Une bonne nouvelle pour ITER
La bonne nouvelle, c’est que la Chine est un membre éminent du consortium ITER, l’organisation internationale qui travaille sur le développement du réacteur du même nom dans le sud de la France. Cela signifie que tous les progrès de l’EAST bénéficieront directement à ce programme extrêmement ambitieux, l’un des mieux positionnés pour nous ouvrir les portes de la fusion commerciale. Les ingénieurs pourront s’appuyer sur les progrès de l’EAST, mais aussi d’autres réacteurs comme le KSTAR coréen pour peaufiner ITER en attendant qu’il soit en mesure de produire son premier plasma.

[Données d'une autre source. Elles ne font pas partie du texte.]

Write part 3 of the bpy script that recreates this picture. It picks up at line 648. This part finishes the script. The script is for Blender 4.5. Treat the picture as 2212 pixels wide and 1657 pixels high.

Il convient de noter que cette échéance a récemment été repoussée à 2034 au plus tôt, soit dix ans après la date prévisionnelle initiale, à cause de plusieurs obstacles techniques et réglementaires. Dans ce contexte, les contributions de ces autres tokamaks deviennent encore plus précieuses. L’objectif est désormais de défricher un maximum de terrain pour qu’ITER puisse commencer à travailler dans les meilleures conditions possibles, une fois que ce chantier pharaonique sera enfin terminé.
D’ici là, il conviendra donc de garder un œil sur les progrès de l’EAST et de ses congénères, mais aussi sur le développement des autres types de réacteurs expérimentaux. On pense notamment aux réacteurs à confinement inertiel, une autre approche elle-aussi très prometteuse qui pourrait un jour nous permettre de dompter cette source d’énergie susceptible de transformer notre civilisation. Car même s’il reste beaucoup de chemin à parcourir, le processus qui permettra de s’en approcher sera sans aucun doute fascinant.